The Hill: SBA List appeals ruling on healthcare law and abortion

Former Rep. Steve Driehaus (D-Ohio) sued SBA List for defamation after the group tried to buy billboards that accused him of supporting government-funded abortion through healthcare reform. SBA List sought to have the suit dismissed and also said Ohio’s election laws are an unconstitutional limit on free speech.

This article first appeared online at The Hill on August 18, 2011.

SBA List appeals ruling on healthcare law and abortion
By Sam Baker

The Susan B. Anthony List on Thursday filed an appeal in its lawsuit over claims that the healthcare reform law provides government funding for abortion.

Former Rep. Steve Driehaus (D-Ohio) sued SBA List for defamation after the group tried to buy billboards that accused him of supporting government-funded abortion through healthcare reform. SBA List sought to have the suit dismissed and also said Ohio’s election laws are an unconstitutional limit on free speech.

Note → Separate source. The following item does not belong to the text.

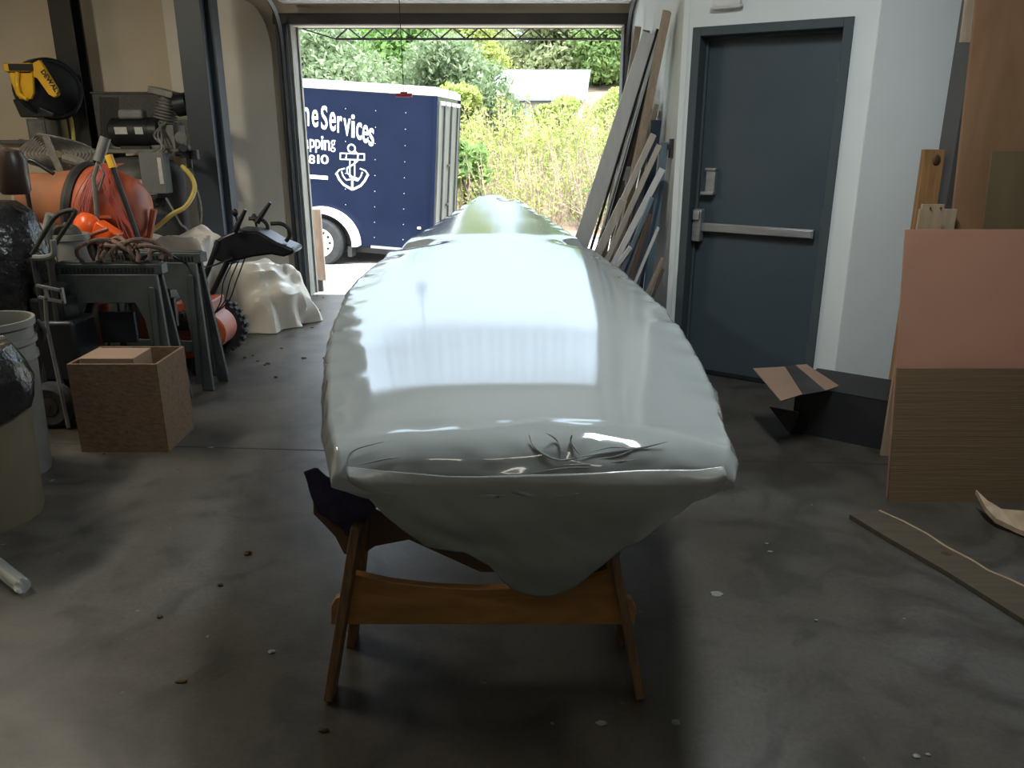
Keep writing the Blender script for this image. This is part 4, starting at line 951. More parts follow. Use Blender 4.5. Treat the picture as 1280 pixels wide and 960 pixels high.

Earlier this month, a federal judge dismissed SBA List’s constitutional challenge and allowed Driehaus’s suit to proceed. In the process, the judge said the reform law plainly does not provide government funding for abortion.

“The express language of the (healthcare law) does not provide for tax-payer funded abortion. That is a fact, and it is clear on its face,” the ruling stated.

SBA List on Thursday appealed the constitutional question to the 6th Circuit Court of Appeals and began the process of seeking an appeal on the lower court’s decision to let Driehaus’s suit go forward.

“The idea that a judge would take it upon himself to police speech, specifically statements on a position taken by the majority of the U.S. House of Representatives, The Congressional Research Service, the Catholic Church, and the entire pro-life movement, shakes our Constitutional foundation. It is as if we woke up in the middle of Orwell’s 1984,” SBA List President Marjorie Dannenfelser said in a release.